The school has 745 students and generates “very concentrated wastewater” coming mostly from toilets and not, for example, from showers or laundry facilities, where waste would be diluted, Ms. Shaw said.
Six or seven years ago, before the Springs School was hooked up to the public water supply, Ms. Shaw said, its well was found to be contaminated with septic waste.
Septic systems, said Ms. Shaw, “don’t function with high groundwater,” which is found in the area of the school. The site is within a range where groundwater, and any effluent it might contain, takes less than two years to reach Accabonac Harbor, she said.
In a letter to the editor this week, Ira Barocas, a Springs resident, suggested that the school district use some of its accrued capital improvement money to install a state-of-the-art wastewater system. He discussed the idea with the town trustees on Tuesday and is planning to discuss it with the school board. He has also spoken with Ms. Shaw, who said there are grant programs that could ameliorate the cost.
Including a wastewater treatment facility in any school upgrade or expansion will, Mr. Barocas wrote in his letter, “do Pussy’s Pond and Accabonac Harbor a favor that will resonate through our community now and into the future.”
School district voters recently rejected the district’s proposal to spend a $2 million reserve fund to pave two ball fields and create a parking lot, and to make changes to the school driveways.
The effluent from what Mr. Barocas described as “more or less a thousand flushes a day” is clearly related to the degradation of water quality, and associated algal blooms and shellfishing closures, in both Pussy’s Pond and the harbor, he says. “When it swirls down, it’s going somewhere,” he wrote. “If it weren’t going anywhere near our water, our fisheries and recreational water bodies, let alone groundwater, that has to be better.”
Other facilities in the area, such as the Springs Library, Ashawagh Hall, and the Presbyterian church, might also be hooked into a wastewater system, Loring Bolger, who chairs the Springs Citizens Advisory Committee, has suggested.

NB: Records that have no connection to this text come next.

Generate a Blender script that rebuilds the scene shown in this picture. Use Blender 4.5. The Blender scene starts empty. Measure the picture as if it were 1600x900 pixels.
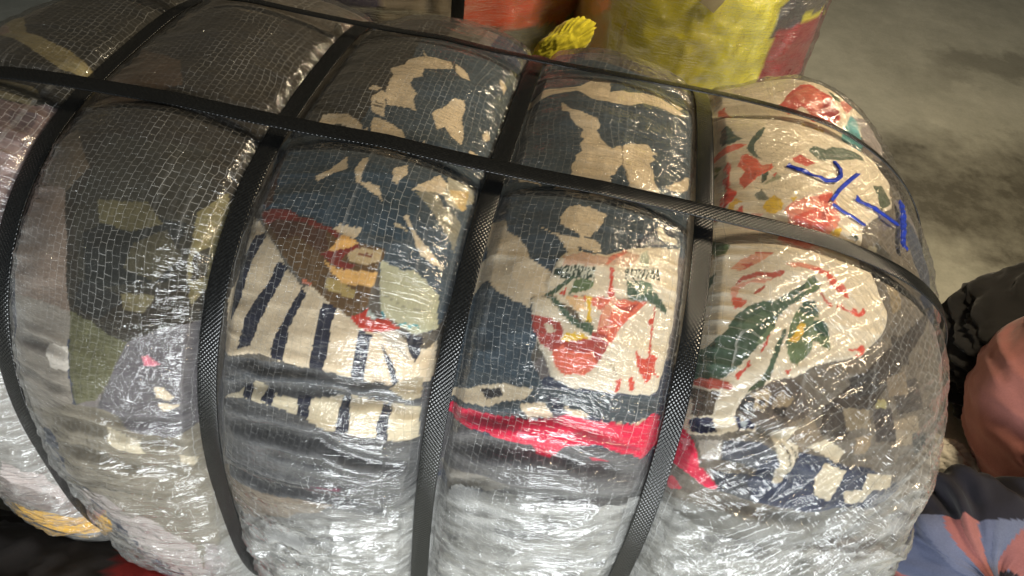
import bpy, math
import numpy as np

# ---------------------------------------------------------------- camera, world, light
scn = bpy.context.scene
col = scn.collection
cd = bpy.data.cameras.new('camera'); cam = bpy.data.objects.new('camera', cd); col.objects.link(cam)
cd.sensor_width = 36; cd.lens = 1150/1600*36; cd.clip_start = .02; cd.clip_end = 60
from mathutils import Matrix, Vector
cam.matrix_world = (Matrix.Translation((.086, -.537, .653)) @ Matrix.Rotation(math.radians(90-46.296), 4, 'X')
                    @ Matrix.Rotation(math.radians(9.312), 4, 'Z'))
scn.camera = cam
w = bpy.data.worlds.new('World'); scn.world = w; w.use_nodes = True
w.node_tree.nodes['Background'].inputs[0].default_value = (.62, .60, .52, 1)
w.node_tree.nodes['Background'].inputs[1].default_value = .06
def area(name, loc, target, sx, sy, power, rgb):
    l = bpy.data.lights.new(name, 'AREA'); l.shape = 'RECTANGLE'; l.size = sx; l.size_y = sy
    l.energy = power; l.color = rgb
    o = bpy.data.objects.new(name, l); col.objects.link(o); o.location = loc
    o.rotation_euler = (Vector(target)-Vector(loc)).to_track_quat('-Z', 'Y').to_euler()
    return o
area('doorway_daylight', (.45, -2.3, .32), (.1, 0, 0), 1.5, .8, 84, (.94, .98, 1.0))
area('warm_ceiling_lamp', (1.10, .28, 1.50), (.30, .10, 0), .30, .30, 31, (1.0, .82, .56))
scn.view_settings.view_transform = 'Standard'; scn.view_settings.look = 'None'
scn.view_settings.exposure = 0.0; scn.view_settings.gamma = 1.0
scn.view_settings.use_curve_mapping = False
scn.cycles.use_denoising = True
scn.cycles.use_adaptive_sampling = True; scn.cycles.adaptive_threshold = .03; scn.cycles.max_bounces = 6; scn.cycles.transparent_max_bounces = 16
scn.cycles.sample_clamp_indirect = 6

# ---- the bale's surface: a super-ellipsoid that bulges between its straps ----
PF = dict(a=.266, b=.298, n=2.878, m=4.783, L=.461)
US = (-.278, -.110, .065, .229)            # girth straps, metres along the axis
PSI_L = (math.radians(74.6), math.radians(106.5))   # long straps, angle round the axis
YAW = 4.088
_ph = np.linspace(-math.pi/2, math.pi/2, 4001)
def _prof(ph):
    m = PF['m']; s, c = np.sin(ph), np.cos(ph)
    r = (np.abs(s)**m + np.abs(c)**m)**(-1/m)
    return PF['L']*r*s, r*np.maximum(c, 0)
_px, _pq = _prof(_ph)
_sl = np.concatenate([[0], np.cumsum(np.hypot(np.diff(_px), np.diff(_pq*.29)))])
_sl -= np.interp(0, _px, _sl)              # arc length along the bale, 0 at mid-length
S_MIN, S_MAX = _sl[0], _sl[-1]
def s_of_x(x): return np.interp(x, _px, _sl)
S_STRAP = [float(s_of_x(u)) for u in US]
_ps = np.linspace(-math.pi, math.pi, 4001)
def _rad(ps):
    return (np.abs(np.cos(ps)/PF['a'])**PF['n'] + np.abs(np.sin(ps)/PF['b'])**PF['n'])**(-1/PF['n'])
_r = _rad(_ps)
_tl = np.concatenate([[0], np.cumsum(np.hypot(np.diff(_r*np.cos(_ps)), np.diff(_r*np.sin(_ps))))])
_tl -= np.interp(0, _ps, _tl)              # arc length round the girth, 0 at the front
T_MIN, T_MAX = _tl[0], _tl[-1]
def t_of_psi(p): return np.interp(p, _ps, _tl)
T_STRAP = [float(t_of_psi(p)) for p in PSI_L]
def base(s, t):
    ph = np.interp(s, _sl, _ph); ps = np.interp(t, _tl, _ps)
    x, q = _prof(ph); r = _rad(ps)
    return np.stack([x, -q*r*np.cos(ps), q*r*np.sin(ps)], -1)
def normal(s, t):
    e = 2e-3
    s = np.clip(s, S_MIN+.004, S_MAX-.004)
    ds = base(s+e, t)-base(s-e, t); dt = base(s, t+e)-base(s, t-e)
    n = np.cross(dt, ds)
    n /= np.linalg.norm(n, axis=-1, keepdims=True)+1e-12
    p = base(s, t)
    return n*np.sign((n*p).sum(-1, keepdims=True))
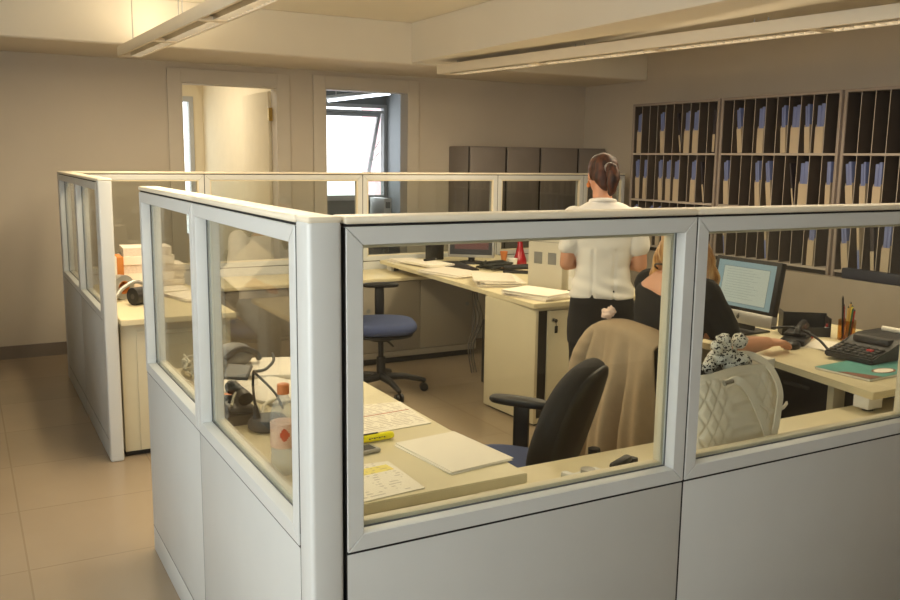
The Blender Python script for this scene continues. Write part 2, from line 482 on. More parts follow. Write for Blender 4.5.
box(b, 2.1, 8.5, 0, 4.09, 8.6, 1.03); box(b, 2.1, 8.5, 2.19, 4.09, 8.6, ZC); box(b, 2.1, 8.5, 1.03, 2.5, 8.6, 2.19)
struct('wall_bright_room', b, M['grey'], label='grey walls of the bright room')
b = bm_()
box(b, 2.5, 8.46, 1.03, 4.09, 8.6, 1.09); box(b, 2.5, 8.48, 2.15, 4.09, 8.58, 2.19); box(b, 4.05, 8.48, 1.09, 4.09, 8.58, 2.15); box(b, 2.5, 8.48, 1.09, 2.55, 8.58, 2.15)
box(b, 2.55, 8.5, 1.26, 4.05, 8.56, 1.29); box(b, 2.55, 8.5, 2.09, 4.05, 8.56, 2.12)
w2 = struct('window_2', b, M['winfr'], label='bright window of the far room with a sash tilted open')
b = bm_(); box(b, 2.55, 8.526, 1.29, 2.72, 8.534, 2.09); box(b, 2.55, 8.526, 1.09, 4.05, 8.534, 1.26); obj('pane', b, M['glass'], w2, smooth=False)
tl = R(24); mx = Matrix.Translation((0, 8.54, 2.09)) @ Matrix.Rotation(tl, 4, 'X')
b = bm_()
for q in ((2.72, -.02, -.9, 2.76, .02, 0), (3.99, -.02, -.9, 4.03, .02, 0), (2.76, -.02, -.9, 3.99, .02, -.86), (2.76, -.02, -.04, 3.99, .02, 0)): box(b, *q, mx=mx)
sash = obj('tilted_sash', b, M['winfr'], w2, smooth=False)
b = bm_(); box(b, 2.76, -.004, -.86, 3.99, .004, -.04, mx=mx); obj('sash_pane', b, glass_mat('frosted_sash_glass', (250, 250, 250)), sash, smooth=False)
b = bm_(); tube(b, [(4.02, 8.55, 1.62), (4.02, 8.78, 1.5)], .007); tube(b, [(4.02, 8.55, 1.75), (4.02, 8.74, 1.62)], .007); obj('sash_stay', b, M['white'], w2)
b = bm_(); box(b, 5.95, 13, -3, 9, 13.6, 2.6); nb = thing('neighbour_building', 'pale pink building beyond the tilted window sash', 'building', (4.45, 13, -3))
obj('wall', b, mat('pink_render', (226, 186, 190), .9), nb, loc=(-4.45, -13, 3))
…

“Given modern technology, and such a robust capital improvement program,” Mr. Barocas suggested that the school facilities committee, as it formulates a plan for the school campus, might “see the wisdom in providing those of us who pay the bills with the enduring gift of keeping the most concentrated waste stream in our community out of our surface waters. . . .”
Doing so, he said, would put the school at “the forefront of protecting our environment” and set an example for the students as future leaders.